MATERIAL PROVIDED.

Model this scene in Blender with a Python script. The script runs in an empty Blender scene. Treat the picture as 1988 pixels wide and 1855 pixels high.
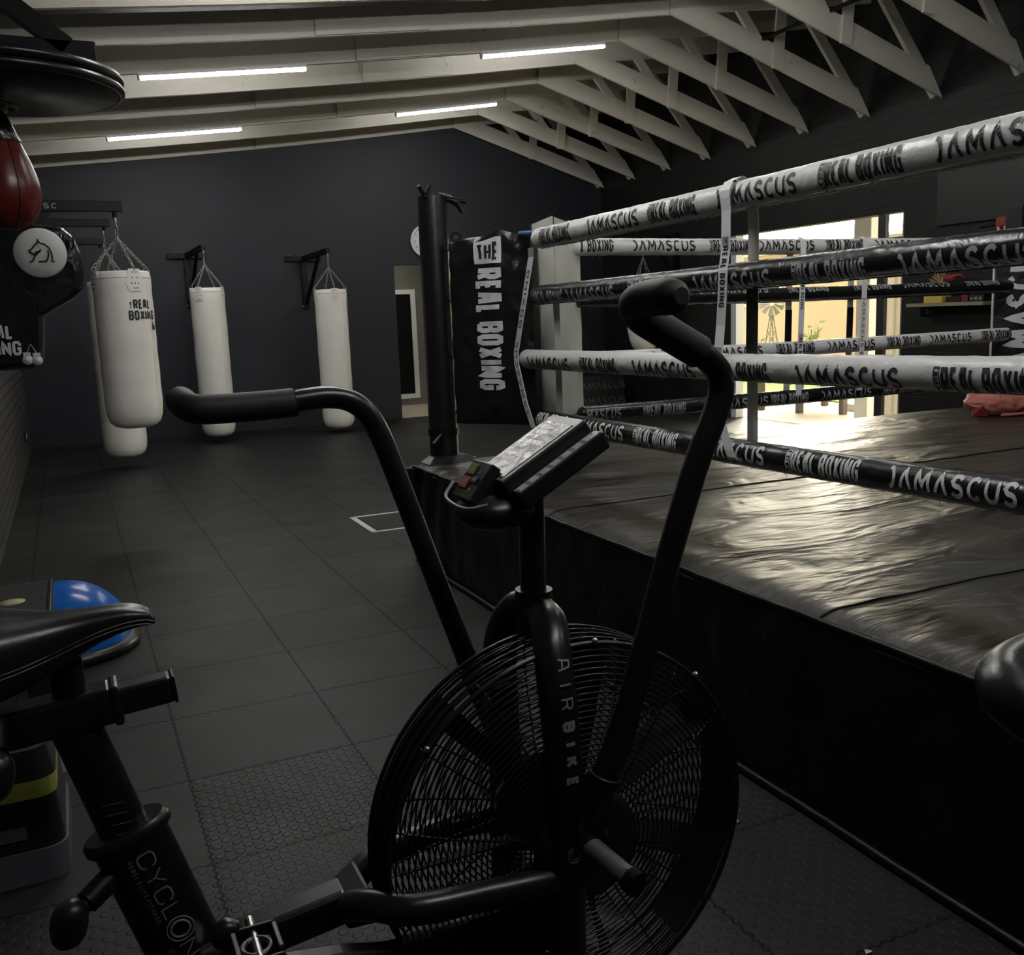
import bpy, math, random
from mathutils import Vector as V, Matrix, noise
random.seed(7)
PI = math.pi
SC = bpy.context.scene
COL = SC.collection

# ------------------------------------------------------------------ camera
cam = bpy.data.cameras.new('camera'); camo = bpy.data.objects.new('camera', cam); COL.objects.link(camo)
cam.sensor_fit = 'HORIZONTAL'; cam.sensor_width = 36.0; cam.lens = 36.0 * 1860.83 / 1988.0
cam.clip_start = 0.02; cam.clip_end = 200
YAW, PIT, ROL = .42781, -.167905, -.0388039
fw = V((math.sin(YAW)*math.cos(PIT), math.cos(YAW)*math.cos(PIT), math.sin(PIT)))
rt = V((math.cos(YAW), -math.sin(YAW), 0)); up = rt.cross(fw)
r2 = rt*math.cos(ROL) + up*math.sin(ROL); u2 = up*math.cos(ROL) - rt*math.sin(ROL)
camo.matrix_world = Matrix(((r2.x, u2.x, -fw.x, 0), (r2.y, u2.y, -fw.y, 0), (r2.z, u2.z, -fw.z, 1.333), (0, 0, 0, 1)))
SC.camera = camo
SC.view_settings.view_transform = 'Standard'; SC.view_settings.look = 'None'
SC.view_settings.gamma = 1.0; SC.view_settings.use_curve_mapping = False
SC.view_settings.exposure = 0.22

# ------------------------------------------------------------------ world: bright hazy sky, and the sun outside
w = bpy.data.worlds.new('sky'); SC.world = w; w.use_nodes = True
wt_ = w.node_tree; bg = wt_.nodes['Background']; bg.inputs['Color'].default_value = (1.0, .915, .71, 1)
# hazy back-lit sky: a broad glow round the low sun beyond the house, dimmer overhead and behind
GLOW = V((.74, .60, .30)).normalized()
_g = wt_.nodes.new('ShaderNodeNewGeometry'); _d = wt_.nodes.new('ShaderNodeVectorMath'); _d.operation = 'DOT_PRODUCT'; _d.inputs[1].default_value = GLOW
wt_.links.new(_g.outputs['Incoming'], _d.inputs[0])
def _m(op, a, b):
    n = wt_.nodes.new('ShaderNodeMath'); n.operation = op
    for i, x in enumerate((a, b)):
        if isinstance(x, (int, float)): n.inputs[i].default_value = x
        else: wt_.links.new(x, n.inputs[i])
    return n.outputs[0]
_s = _m('ADD', _m('MULTIPLY', _m('POWER', _m('MAXIMUM', _m('MULTIPLY', _d.outputs['Value'], -1.0), 0.0), 7.0), 26.0), 1.5)
wt_.links.new(_s, bg.inputs['Strength'])
def light(name, kind, loc, energy, color=(1, 1, 1), rot=None, **k):
    l = bpy.data.lights.new(name, kind); l.energy = energy; l.color = color
    for a, b in k.items(): setattr(l, a, b)
    o = bpy.data.objects.new(name, l); o.location = loc
    if rot: o.rotation_euler = rot
    COL.objects.link(o); return o
sun = light('sun', 'SUN', (10, 10, 12), 2.2, (1, .93, .78), None, angle=.02)
sun.rotation_euler = V((-.74, -.60, -.62)).to_track_quat('-Z', 'Y').to_euler()
light('sky_portal', 'AREA', (7.38, 8.3, 1.1), 1.0, (1, 1, 1), (0, -PI/2, 0), shape='RECTANGLE', size=2.2, size_y=2.8).data.cycles.is_portal = True
light('annex_lamp', 'AREA', (4.4, 13.4, 2.5), 9.0, (1, .93, .8), (0, 0, 0), shape='SQUARE', size=.4)
TUBE = 80.0     # emission strength of the ceiling tubes

# ------------------------------------------------------------------ materials
def mat(name, col, rough=.5, metal=0.0, spec=.5, bump=None, emit=None, coat=0.0, vary=0.0, vscale=6.0, rvary=0.0):
    m = bpy.data.materials.new(name); m.use_nodes = True
    nt = m.node_tree; b = nt.nodes['Principled BSDF']
    b.inputs['Base Color'].default_value = (*col, 1); b.inputs['Roughness'].default_value = rough
    b.inputs['Metallic'].default_value = metal; b.inputs['Specular IOR Level'].default_value = spec
    b.inputs['Coat Weight'].default_value = coat
    if emit: b.inputs['Emission Color'].default_value = (*emit[:3], 1); b.inputs['Emission Strength'].default_value = emit[3]
    tc = nt.nodes.new('ShaderNodeTexCoord')
    if bump or vary or rvary:
        n = nt.nodes.new('ShaderNodeTexNoise'); nt.links.new(tc.outputs['Object'], n.inputs['Vector'])
        n.inputs['Scale'].default_value = vscale; n.inputs['Detail'].default_value = 5
        if vary:
            mx = nt.nodes.new('ShaderNodeMix'); mx.data_type = 'RGBA'
            mx.inputs['A'].default_value = (*[c*(1-vary) for c in col], 1); mx.inputs['B'].default_value = (*[min(1, c*(1+vary)) for c in col], 1)
            nt.links.new(n.outputs['Fac'], mx.inputs['Factor']); nt.links.new(mx.outputs['Result'], b.inputs['Base Color'])
        if rvary:
            mr = nt.nodes.new('ShaderNodeMapRange'); mr.inputs['To Min'].default_value = rough - rvary; mr.inputs['To Max'].default_value = rough + rvary
            nt.links.new(n.outputs['Fac'], mr.inputs['Value']); nt.links.new(mr.outputs['Result'], b.inputs['Roughness'])
    if bump:
        n2 = nt.nodes.new('ShaderNodeTexNoise'); n2.inputs['Scale'].default_value = bump[0]; n2.inputs['Detail'].default_value = 4
        if len(bump) > 3: n2.inputs['Distortion'].default_value = bump[3]
        nt.links.new(tc.outputs['Object'], n2.inputs['Vector'])
        bp = nt.nodes.new('ShaderNodeBump'); bp.inputs['Strength'].default_value = bump[1]; bp.inputs['Distance'].default_value = bump[2]
        nt.links.new(n2.outputs['Fac'], bp.inputs['Height']); nt.links.new(bp.outputs['Normal'], b.inputs['Normal'])
    return m

class NT:
    """small helper that writes math nodes"""
    def __init__(s, m): s.nt = m.node_tree; s.b = s.nt.nodes['Principled BSDF']
    def node(s, t, **k):
        n = s.nt.nodes.new(t)
        for a, v in k.items(): setattr(n, a, v)
        return n
    def link(s, a, b): s.nt.links.new(a, b)
    def m(s, op, a, b=None, c=None):
        n = s.nt.nodes.new('ShaderNodeMath'); n.operation = op
        for i, x in enumerate((a, b, c)):
            if x is None: continue
            if isinstance(x, (int, float)): n.inputs[i].default_value = x
            else: s.nt.links.new(x, n.inputs[i])
        return n.outputs[0]
    def mixc(s, f, a, b):
        n = s.nt.nodes.new('ShaderNodeMix'); n.data_type = 'RGBA'
        for k, x in (('Factor', f), ('A', a), ('B', b)):
            if isinstance(x, tuple): n.inputs[k].default_value = (*x, 1)
            elif isinstance(x, (int, float)): n.inputs[k].default_value = x
            else: s.nt.links.new(x, n.inputs[k])
        return n.outputs['Result']
    def noise(s, vec, scale, detail=4, dist=0.0):
        n = s.node('ShaderNodeTexNoise'); n.inputs['Scale'].default_value = scale; n.inputs['Detail'].default_value = detail; n.inputs['Distortion'].default_value = dist
        if vec: s.link(vec, n.inputs['Vector'])
        return n.outputs['Fac']
    def mapping(s, vec, scale, rot=(0, 0, 0)):
        n = s.node('ShaderNodeMapping'); n.inputs['Scale'].default_value = scale; n.inputs['Rotation'].default_value = rot
        s.link(vec, n.inputs['Vector']); return n.outputs[0]
    def bump(s, h, strength, dist, prev=None):
        n = s.node('ShaderNodeBump'); n.inputs['Strength'].default_value = strength; n.inputs['Distance'].default_value = dist
        s.link(h, n.inputs['Height'])
        if prev: s.link(prev, n.inputs['Normal'])
        return n.outputs[0]

def rubber_floor():
    m = mat('rubber_tiles', (.03, .03, .03), .5, spec=.28); t = NT(m)
    tc = t.node('ShaderNodeTexCoord').outputs['Object']; sp = t.node('ShaderNodeSeparateXYZ'); t.link(tc, sp.inputs[0]); x, y = sp.outputs[0], sp.outputs[1]
    def seam(a, b, o):
        z = t.m('MULTIPLY', t.m('SUBTRACT', t.m('PINGPONG', t.m('MULTIPLY', b, 60), 1.0), .5), .008)
        f = t.m('FRACT', t.m('ADD', t.m('DIVIDE', t.m('SUBTRACT', t.m('ADD', a, z), o), .5), .5))
        return t.m('MULTIPLY', t.m('ABSOLUTE', t.m('SUBTRACT', f, .5)), .5)
    d = t.m('MINIMUM', seam(x, y, .203), seam(y, x, .348))
    s = t.m('MULTIPLY', t.m('LESS_THAN', d, .0034), .75)
    p = .05
    def lat(o):
        cx = t.m('SUBTRACT', t.m('FRACT', t.m('ADD', t.m('DIVIDE', x, p), o)), .5); cy = t.m('SUBTRACT', t.m('FRACT', t.m('ADD', t.m('DIVIDE', y, p), o)), .5)
        return t.m('SQRT', t.m('ADD', t.m('MULTIPLY', cx, cx), t.m('MULTIPLY', cy, cy)))
    dd = t.m('MULTIPLY', t.m('MINIMUM', lat(0.0), lat(.5)), p)
    mr = t.node('ShaderNodeMapRange', interpolation_type='SMOOTHSTEP'); mr.inputs['From Min'].default_value = .0135; mr.inputs['From Max'].default_value = .0105
    t.link(dd, mr.inputs['Value']); stud = mr.outputs[0]
    cb = t.node('ShaderNodeCombineXYZ'); t.link(t.m('FLOOR', t.m('DIVIDE', t.m('SUBTRACT', x, .203), .5)), cb.inputs[0]); t.link(t.m('FLOOR', t.m('DIVIDE', t.m('SUBTRACT', y, .348), .5)), cb.inputs[1])
    wn = t.node('ShaderNodeTexWhiteNoise', noise_dimensions='2D'); t.link(cb.outputs[0], wn.inputs['Vector']); rnd = wn.outputs['Value']
    # studded tiles lie near the bike; further off most tiles are turned smooth side up
    def between(q, a, b): return t.m('MULTIPLY', t.m('GREATER_THAN', q, a), t.m('LESS_THAN', q, b))
    near = t.m('LESS_THAN', y, 2.348)
    one = t.m('MULTIPLY', between(x, .203, .703), between(y, 2.348, 2.848))
    amp = t.m('ADD', t.m('ADD', t.m('MULTIPLY', near, .5), t.m('MULTIPLY', one, 1.3)), .03)
    h = t.m('MULTIPLY', stud, t.m('MULTIPLY', amp, t.m('ADD', .45, t.m('MULTIPLY', rnd, .55))))
    h = t.m('SUBTRACT', h, t.m('MULTIPLY', s, .9))
    n1 = t.noise(tc, 2.2, 5, .6); n2 = t.noise(tc, 60, 2)
    c = t.mixc(n1, (.011, .0112, .0115), (.023, .023, .0225))
    c = t.mixc(t.m('MULTIPLY', rnd, .35), c, (.024, .024, .024))
    c = t.mixc(t.m('MULTIPLY', stud, t.m('MULTIPLY', one, .8)), c, (.035, .035, .033))
    c = t.mixc(s, c, (.006, .006, .006)); t.link(c, t.b.inputs['Base Color'])
    r = t.m('ADD', t.m('MULTIPLY', n1, .26), .40); t.link(r, t.b.inputs['Roughness']); t.link(t.m('MULTIPLY', t.m('SUBTRACT', 1.0, s), .28), t.b.inputs['Specular IOR Level'])
    nb = t.bump(n2, .08, .002); nb = t.bump(h, .9, .004, nb); t.link(nb, t.b.inputs['Normal'])
    return m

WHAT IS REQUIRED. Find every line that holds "scene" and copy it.

OUTPUT BELOW.
Model this scene in Blender with a Python script. The script runs in an empty Blender scene. Treat the picture as 1988 pixels wide and 1855 pixels high.
SC = bpy.context.scene